Entries shown:
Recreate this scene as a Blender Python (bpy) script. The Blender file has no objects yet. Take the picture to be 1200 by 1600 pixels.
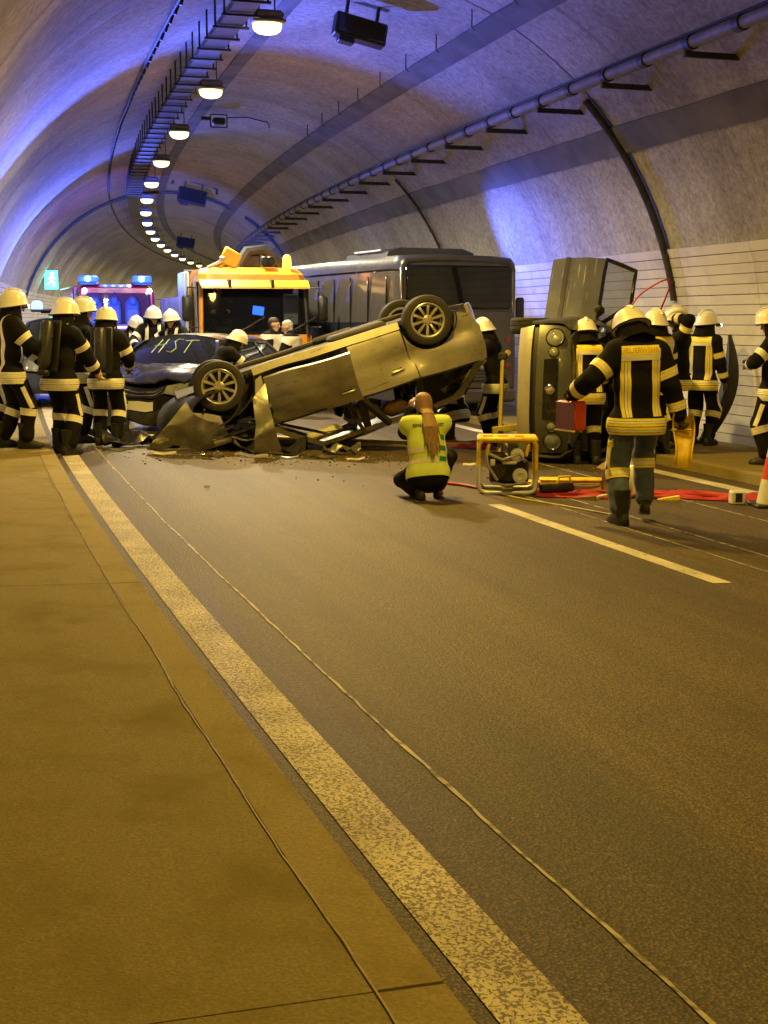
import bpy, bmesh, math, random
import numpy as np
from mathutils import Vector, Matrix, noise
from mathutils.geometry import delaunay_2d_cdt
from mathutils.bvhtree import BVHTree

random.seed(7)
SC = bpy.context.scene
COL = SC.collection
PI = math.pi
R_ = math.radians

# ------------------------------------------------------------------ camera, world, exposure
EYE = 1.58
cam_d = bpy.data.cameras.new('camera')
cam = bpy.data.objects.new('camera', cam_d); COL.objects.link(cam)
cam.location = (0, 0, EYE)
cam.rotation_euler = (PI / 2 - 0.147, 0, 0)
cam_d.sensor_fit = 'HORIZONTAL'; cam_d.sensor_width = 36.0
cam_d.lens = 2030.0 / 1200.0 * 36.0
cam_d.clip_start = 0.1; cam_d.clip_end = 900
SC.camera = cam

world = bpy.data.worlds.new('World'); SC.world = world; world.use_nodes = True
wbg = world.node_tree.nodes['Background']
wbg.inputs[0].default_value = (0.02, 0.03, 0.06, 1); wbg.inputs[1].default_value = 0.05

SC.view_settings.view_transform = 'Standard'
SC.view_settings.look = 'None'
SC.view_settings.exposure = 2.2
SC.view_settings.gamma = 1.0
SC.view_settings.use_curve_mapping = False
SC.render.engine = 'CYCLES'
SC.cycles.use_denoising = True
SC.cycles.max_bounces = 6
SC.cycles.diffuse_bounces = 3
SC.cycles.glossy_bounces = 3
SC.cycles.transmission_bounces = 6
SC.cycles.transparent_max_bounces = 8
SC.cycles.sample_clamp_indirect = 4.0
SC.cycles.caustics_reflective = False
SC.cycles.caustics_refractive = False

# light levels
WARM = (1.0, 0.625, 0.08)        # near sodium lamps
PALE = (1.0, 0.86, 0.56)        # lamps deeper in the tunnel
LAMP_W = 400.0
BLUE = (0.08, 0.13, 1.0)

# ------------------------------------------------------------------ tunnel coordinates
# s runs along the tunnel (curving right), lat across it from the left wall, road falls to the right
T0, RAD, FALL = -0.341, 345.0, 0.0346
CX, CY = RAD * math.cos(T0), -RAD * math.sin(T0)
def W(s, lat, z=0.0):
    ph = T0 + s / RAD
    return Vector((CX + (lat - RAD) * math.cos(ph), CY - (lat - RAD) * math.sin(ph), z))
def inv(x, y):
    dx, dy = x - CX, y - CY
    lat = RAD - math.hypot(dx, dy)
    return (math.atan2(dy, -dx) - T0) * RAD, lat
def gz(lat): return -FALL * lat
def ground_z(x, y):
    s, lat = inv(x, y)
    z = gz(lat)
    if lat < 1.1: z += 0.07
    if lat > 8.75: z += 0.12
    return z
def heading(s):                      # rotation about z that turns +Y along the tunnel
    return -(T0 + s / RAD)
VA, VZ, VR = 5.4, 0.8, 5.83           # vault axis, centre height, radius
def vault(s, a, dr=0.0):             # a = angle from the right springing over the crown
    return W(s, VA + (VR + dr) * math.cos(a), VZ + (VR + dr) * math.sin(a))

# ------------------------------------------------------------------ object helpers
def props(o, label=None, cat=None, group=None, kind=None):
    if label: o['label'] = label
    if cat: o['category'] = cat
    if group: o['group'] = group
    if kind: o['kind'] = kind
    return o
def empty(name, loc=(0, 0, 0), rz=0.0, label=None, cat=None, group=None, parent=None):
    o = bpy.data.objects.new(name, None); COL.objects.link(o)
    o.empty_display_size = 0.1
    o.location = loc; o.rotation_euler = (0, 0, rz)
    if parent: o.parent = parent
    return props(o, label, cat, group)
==
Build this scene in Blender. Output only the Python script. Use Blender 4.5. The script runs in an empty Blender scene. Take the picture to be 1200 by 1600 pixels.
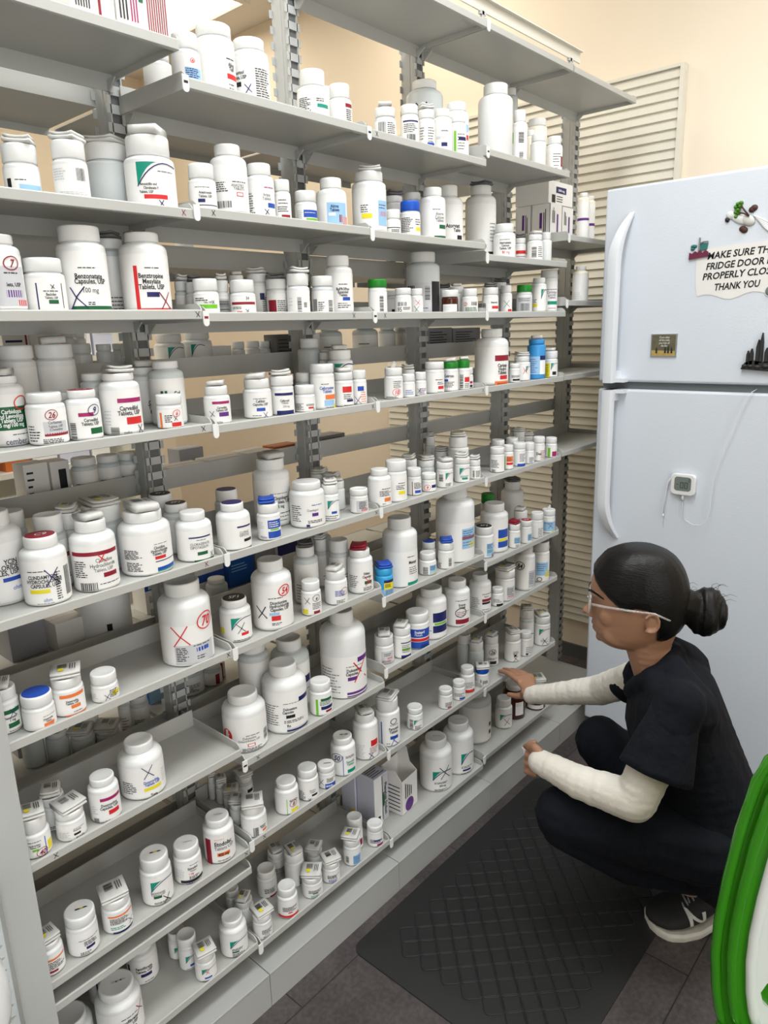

Task goal:
Look above for the line containing "Recreate this scene", then write out every line from there down to the line containing "wbg.inputs[0].default_value = (0.02, 0.03, 0.06, 1);", that line included, with no pictures.

Worked solution:
Recreate this scene as a Blender Python (bpy) script. The Blender file has no objects yet. Take the picture to be 1200 by 1600 pixels.
import bpy, bmesh, math, random
import numpy as np
from mathutils import Vector, Matrix, noise
from mathutils.geometry import delaunay_2d_cdt
from mathutils.bvhtree import BVHTree

random.seed(7)
SC = bpy.context.scene
COL = SC.collection
PI = math.pi
R_ = math.radians

# ------------------------------------------------------------------ camera, world, exposure
EYE = 1.58
cam_d = bpy.data.cameras.new('camera')
cam = bpy.data.objects.new('camera', cam_d); COL.objects.link(cam)
cam.location = (0, 0, EYE)
cam.rotation_euler = (PI / 2 - 0.147, 0, 0)
cam_d.sensor_fit = 'HORIZONTAL'; cam_d.sensor_width = 36.0
cam_d.lens = 2030.0 / 1200.0 * 36.0
cam_d.clip_start = 0.1; cam_d.clip_end = 900
SC.camera = cam

world = bpy.data.worlds.new('World'); SC.world = world; world.use_nodes = True
wbg = world.node_tree.nodes['Background']
wbg.inputs[0].default_value = (0.02, 0.03, 0.06, 1); wbg.inputs[1].default_value = 0.05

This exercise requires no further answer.